3. Celebrities are People Too

When I first met Rainn Wilson, I was nervous. I may be a “mini-celebrity,” as someone once said, but Rainn (who played Dwight in “The Office”) is a maxi-celebrity. Yet it turns out he is a human first, celebrity second. He is smart and funny and flawed — and, remarkably, he is open about his flaws. All of this, I think, made him the perfect person for this project. Rainn is me, only more famous and with more hair.

4. Television Never Travels Light

When I was researching my book, The Geography of Bliss, I traveled light. My gear consisted of notebook, pen and palm-sized audio recorder.
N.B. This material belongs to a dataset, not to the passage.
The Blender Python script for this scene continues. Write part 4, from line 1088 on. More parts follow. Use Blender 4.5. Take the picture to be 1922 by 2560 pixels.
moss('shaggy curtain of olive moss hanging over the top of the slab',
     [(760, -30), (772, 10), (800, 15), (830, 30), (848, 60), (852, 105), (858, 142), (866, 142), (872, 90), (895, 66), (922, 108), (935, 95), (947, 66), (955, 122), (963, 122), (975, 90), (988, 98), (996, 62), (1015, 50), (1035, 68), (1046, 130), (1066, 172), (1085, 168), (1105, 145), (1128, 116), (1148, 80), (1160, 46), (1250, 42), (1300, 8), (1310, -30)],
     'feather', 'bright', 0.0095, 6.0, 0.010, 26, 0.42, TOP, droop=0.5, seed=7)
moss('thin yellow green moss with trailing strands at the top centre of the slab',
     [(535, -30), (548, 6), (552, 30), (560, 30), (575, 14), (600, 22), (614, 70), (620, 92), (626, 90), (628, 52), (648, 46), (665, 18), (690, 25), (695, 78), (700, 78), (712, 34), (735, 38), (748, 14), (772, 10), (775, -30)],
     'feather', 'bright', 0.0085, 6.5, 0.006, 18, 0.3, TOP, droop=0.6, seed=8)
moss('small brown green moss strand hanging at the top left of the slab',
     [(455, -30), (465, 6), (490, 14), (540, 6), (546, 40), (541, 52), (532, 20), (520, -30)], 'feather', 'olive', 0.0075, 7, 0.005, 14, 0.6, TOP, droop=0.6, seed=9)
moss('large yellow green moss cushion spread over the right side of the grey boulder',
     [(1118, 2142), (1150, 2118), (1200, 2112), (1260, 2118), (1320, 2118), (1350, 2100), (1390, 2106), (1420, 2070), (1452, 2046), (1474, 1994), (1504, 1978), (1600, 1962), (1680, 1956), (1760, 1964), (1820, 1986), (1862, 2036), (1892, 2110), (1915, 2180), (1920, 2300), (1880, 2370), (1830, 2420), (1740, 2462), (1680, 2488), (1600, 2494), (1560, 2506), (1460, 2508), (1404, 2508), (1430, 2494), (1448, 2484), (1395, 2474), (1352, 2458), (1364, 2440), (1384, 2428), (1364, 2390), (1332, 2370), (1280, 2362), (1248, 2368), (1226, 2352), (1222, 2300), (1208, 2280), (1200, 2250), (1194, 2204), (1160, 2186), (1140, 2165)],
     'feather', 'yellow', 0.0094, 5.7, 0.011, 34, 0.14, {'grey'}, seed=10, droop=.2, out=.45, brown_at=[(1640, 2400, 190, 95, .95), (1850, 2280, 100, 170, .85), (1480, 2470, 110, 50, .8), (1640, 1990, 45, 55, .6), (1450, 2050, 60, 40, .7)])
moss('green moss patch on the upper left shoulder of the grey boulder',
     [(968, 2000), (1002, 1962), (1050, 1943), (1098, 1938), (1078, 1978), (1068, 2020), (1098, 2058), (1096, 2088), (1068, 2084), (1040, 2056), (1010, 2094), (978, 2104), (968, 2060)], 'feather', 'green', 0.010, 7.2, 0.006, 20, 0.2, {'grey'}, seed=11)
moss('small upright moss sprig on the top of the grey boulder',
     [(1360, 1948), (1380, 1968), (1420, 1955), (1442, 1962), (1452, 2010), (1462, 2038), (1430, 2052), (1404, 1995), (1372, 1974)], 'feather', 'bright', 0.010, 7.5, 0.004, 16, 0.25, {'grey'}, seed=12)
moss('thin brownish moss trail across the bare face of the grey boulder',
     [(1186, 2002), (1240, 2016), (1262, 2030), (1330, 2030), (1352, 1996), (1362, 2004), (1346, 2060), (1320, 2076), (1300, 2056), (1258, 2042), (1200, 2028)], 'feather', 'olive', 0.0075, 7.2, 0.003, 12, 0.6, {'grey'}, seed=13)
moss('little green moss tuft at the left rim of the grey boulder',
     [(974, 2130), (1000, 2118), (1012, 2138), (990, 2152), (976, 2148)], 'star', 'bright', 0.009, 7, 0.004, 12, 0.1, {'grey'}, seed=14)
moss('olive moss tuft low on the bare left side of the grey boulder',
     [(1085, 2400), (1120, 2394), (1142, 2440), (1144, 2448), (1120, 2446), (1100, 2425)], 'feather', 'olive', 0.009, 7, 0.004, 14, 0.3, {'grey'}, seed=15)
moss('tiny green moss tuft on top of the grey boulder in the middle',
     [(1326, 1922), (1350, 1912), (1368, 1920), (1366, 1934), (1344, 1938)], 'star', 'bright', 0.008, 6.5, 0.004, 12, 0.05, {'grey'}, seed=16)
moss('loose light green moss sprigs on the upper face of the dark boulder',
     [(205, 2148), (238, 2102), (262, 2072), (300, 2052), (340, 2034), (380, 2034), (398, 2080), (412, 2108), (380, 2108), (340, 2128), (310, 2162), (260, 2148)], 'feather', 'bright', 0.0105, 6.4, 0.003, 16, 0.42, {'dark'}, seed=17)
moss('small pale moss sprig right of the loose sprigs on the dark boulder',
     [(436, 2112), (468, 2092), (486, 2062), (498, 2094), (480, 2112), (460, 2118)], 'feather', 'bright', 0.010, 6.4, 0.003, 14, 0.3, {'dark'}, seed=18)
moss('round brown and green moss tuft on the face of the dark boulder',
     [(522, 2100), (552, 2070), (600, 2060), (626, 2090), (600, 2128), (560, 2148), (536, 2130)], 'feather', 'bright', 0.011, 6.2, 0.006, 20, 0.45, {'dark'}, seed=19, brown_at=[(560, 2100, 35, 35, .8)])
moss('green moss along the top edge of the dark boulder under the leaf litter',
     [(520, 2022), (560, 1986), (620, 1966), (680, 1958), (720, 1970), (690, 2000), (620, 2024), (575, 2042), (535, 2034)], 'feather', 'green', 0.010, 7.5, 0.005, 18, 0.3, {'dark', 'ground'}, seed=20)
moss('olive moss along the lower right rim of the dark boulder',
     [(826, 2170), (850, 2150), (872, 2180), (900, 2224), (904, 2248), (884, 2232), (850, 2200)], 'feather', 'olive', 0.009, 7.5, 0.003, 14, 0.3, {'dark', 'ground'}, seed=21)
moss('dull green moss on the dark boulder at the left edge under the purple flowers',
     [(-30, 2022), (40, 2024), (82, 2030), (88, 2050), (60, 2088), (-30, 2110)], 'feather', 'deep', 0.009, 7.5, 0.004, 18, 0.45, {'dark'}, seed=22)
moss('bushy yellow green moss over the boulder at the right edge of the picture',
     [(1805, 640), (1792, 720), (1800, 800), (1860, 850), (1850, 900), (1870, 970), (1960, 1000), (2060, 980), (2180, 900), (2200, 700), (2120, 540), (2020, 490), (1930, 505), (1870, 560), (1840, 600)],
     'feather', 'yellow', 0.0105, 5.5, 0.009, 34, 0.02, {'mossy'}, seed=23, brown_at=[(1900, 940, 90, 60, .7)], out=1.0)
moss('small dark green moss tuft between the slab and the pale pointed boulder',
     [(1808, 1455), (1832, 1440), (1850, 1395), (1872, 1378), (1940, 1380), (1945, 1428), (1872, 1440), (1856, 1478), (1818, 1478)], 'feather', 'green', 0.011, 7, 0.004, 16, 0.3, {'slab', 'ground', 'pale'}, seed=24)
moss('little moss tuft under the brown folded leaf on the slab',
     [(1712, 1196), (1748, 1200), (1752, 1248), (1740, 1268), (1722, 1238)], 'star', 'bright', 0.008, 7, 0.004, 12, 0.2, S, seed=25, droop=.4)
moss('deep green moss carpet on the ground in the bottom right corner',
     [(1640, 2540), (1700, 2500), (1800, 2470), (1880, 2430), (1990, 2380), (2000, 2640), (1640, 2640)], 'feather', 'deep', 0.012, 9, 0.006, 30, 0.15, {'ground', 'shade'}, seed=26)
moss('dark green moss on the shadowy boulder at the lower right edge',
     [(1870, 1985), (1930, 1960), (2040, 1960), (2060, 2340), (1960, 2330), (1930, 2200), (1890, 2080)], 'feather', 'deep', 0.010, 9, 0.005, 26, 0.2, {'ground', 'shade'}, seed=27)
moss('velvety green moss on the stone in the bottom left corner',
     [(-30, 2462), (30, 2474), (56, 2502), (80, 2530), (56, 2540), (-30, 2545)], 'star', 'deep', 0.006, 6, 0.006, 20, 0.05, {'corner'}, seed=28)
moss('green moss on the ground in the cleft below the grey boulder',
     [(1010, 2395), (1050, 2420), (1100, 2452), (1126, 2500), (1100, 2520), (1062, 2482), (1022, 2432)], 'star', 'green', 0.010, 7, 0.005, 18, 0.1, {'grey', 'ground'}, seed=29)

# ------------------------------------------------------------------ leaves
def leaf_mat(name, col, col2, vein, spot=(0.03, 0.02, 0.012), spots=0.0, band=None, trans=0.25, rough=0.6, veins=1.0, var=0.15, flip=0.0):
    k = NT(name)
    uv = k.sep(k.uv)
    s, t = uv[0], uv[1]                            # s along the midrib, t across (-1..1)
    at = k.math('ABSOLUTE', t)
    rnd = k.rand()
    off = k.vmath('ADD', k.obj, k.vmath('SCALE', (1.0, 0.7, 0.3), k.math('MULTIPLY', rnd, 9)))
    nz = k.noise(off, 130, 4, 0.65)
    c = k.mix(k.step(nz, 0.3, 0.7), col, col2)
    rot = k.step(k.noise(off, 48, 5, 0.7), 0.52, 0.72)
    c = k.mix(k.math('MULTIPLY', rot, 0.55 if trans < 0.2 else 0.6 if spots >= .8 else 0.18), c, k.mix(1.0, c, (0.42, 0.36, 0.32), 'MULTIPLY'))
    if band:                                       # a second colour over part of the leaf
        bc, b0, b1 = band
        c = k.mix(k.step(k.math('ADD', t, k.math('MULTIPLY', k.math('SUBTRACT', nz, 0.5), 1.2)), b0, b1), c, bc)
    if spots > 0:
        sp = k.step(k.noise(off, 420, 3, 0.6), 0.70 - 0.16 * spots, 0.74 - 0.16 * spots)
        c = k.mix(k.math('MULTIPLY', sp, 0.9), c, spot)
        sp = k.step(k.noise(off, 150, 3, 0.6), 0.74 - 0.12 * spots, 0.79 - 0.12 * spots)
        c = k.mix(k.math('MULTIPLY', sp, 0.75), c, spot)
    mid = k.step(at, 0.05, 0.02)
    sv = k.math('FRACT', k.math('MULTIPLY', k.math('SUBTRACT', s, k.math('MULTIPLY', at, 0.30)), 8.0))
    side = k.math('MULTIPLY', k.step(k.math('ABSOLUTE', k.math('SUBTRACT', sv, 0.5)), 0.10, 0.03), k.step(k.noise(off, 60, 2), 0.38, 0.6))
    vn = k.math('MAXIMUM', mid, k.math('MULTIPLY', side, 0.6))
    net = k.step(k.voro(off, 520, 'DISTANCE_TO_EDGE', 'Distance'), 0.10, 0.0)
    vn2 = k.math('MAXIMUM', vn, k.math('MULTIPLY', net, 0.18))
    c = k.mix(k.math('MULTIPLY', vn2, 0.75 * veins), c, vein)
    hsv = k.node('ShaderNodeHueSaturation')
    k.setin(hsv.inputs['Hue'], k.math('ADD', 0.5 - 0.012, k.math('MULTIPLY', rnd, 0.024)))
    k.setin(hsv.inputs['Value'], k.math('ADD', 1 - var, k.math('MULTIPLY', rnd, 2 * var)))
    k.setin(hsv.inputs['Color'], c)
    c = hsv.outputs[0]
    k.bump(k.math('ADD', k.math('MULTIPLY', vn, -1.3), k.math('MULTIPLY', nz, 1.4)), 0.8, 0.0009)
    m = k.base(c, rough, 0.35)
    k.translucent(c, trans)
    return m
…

Television doesn’t travel so light. There are cameras, of course, and boom mics and lights and much, much more. The challenge for Rainn and the crew was to get people to ignore all that gear and just act naturally. It’s easier said than done, but they did it. You would never know Rainn was trailed by a small army of camera operators, sound engineers and producers. This is television at its most nimble, and best.

5. The Gain is Worth the Pain

I’ll be honest. There were moments when I questioned whether it was worth it. There was the production schedule that kept shifting, the filming permissions that appeared, then suddenly vanished, and the nagging concern that my book, my baby, might be mistreated. Yet I have forgotten all that pain and now experience only the gain. Rainn Wilson and the entire crew have captured the spirit of my book, and that is more than any author can hope for.